Violence-themed rap promoter denies role in inspiring Red Lake shootings:
(Log in info) Ok. I’ll admit that it looks like I missed the boat on this development out of Red Lake. It turns out that Jeff Weise did, in fact, listen to rap. Specifically, two rappers named Mars and Prozak. This is ironic considering that Jeff Weise would pick fights with people who listened to rap and posted on Nazi message boards about his hatred of people who listen to rap. So not only was he a bully and a racist but he was also a hypocrite.
Of course, some media outlets are trying to draw a link between the shooting and the rapper Mars. According to the article, Mars belongs to a genre of rap called Horrorcore. Now I’m not an authority on rap, but I guess Horrorcore is the rap equivalent of death metal.
All I can say is, here we go again. In the 80s, they blamed suicide on metal. In the 90s they blamed gang violence on rap and Columbine on Rammstein and Marilyn Manson.
Now, unfortunately, some people are trying to pin the blame on Mars. Mars himself has, in my opinion, handled himself admirably well by distancing himself from the situation responsibly and intelligently…
“I write a lot of crazy lyrics, but there’s something wrong about anyone who blurs the line between reality and entertainment,” said a San Francisco-based rapper who calls himself Mars. “Maybe it inspired him, but no one knows what was going on in Jeff Weise’s mind.”
“A lot of people who post on my website are a bunch of crazy kids,” he said. “They write about suicide, murder, guns. But to get to a place where you do something, you have to be kind of crazy, pretty warped as a person.”
Mars doesn’t believe his music shares any responsibility for Weise’s actions. “Stuff like this is going to happen,” he said. “My responsibility as an artist is not to change my lyrics to something soft and poppy. What about teachers, principals, and parents?

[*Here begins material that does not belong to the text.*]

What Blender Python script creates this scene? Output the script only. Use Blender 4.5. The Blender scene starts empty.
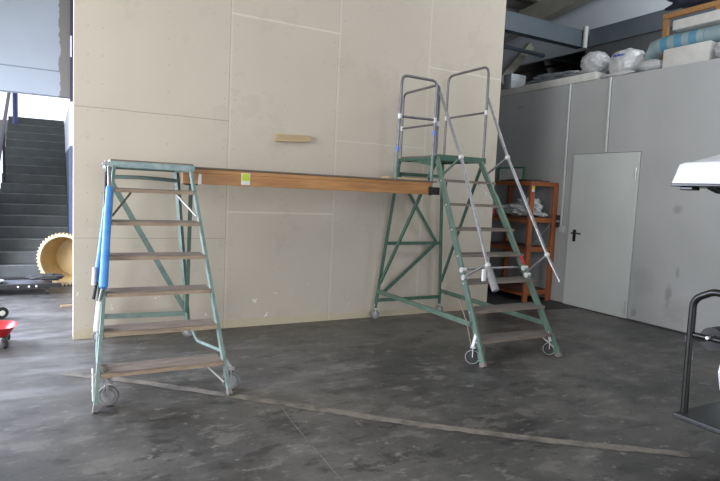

They had some responsibility, and they’re the ones who could have saved this kid.”
Michigan rapper Prozak had similar words to say…
“Yes, it is extremely violent, but you can go to Blockbuster and rent a comedy or a musical or an extremely violent horror film,” he told Newhouse News Service. “You can find violence everywhere, but every time there’s a tragedy involving a teen, it becomes a witch hunt against rap.”
I disagree that it becomes a witch hunt against rap, but it usually does become a witch hunt against some form of music.
Of course, we have some busybody group that disagrees…
That misses the point, said David Walsh, who heads the Minneapolis-based National Institute on Media and the Family.
“No, he’s not responsible for what this kid did, but it’s disingenuous to say that, when one of his goals while performing is to alter his listeners’ mood,” Walsh said. “When you take a vulnerable kid like Jeffrey Weise who already was a walking list of risk factors and then immerses himself in violent media, it’s literally stoking a fire.”
Consumption of violent media doesn’t directly “cause” violent actions such as school shootings, Walsh said, “but we know that media affect kids by amplifying feelings that are already there.
“Violent visual media does create aggression, while music is more an amplifier than a creator for angry kids.”
This guy kills me. In one breath, he says Mars isn’t responsible, but in the next, he says he was “stoking a fire”. So what are we supposed to do? Are we supposed to eliminate all images and references of violence from our society? In that case, you better get ready to ban the news, history books, and the Bible.
Again, it’s good to see Mars and Prozak taking the high road on the ridiculous accusations, unlike another alleged “rapper” that I can think of.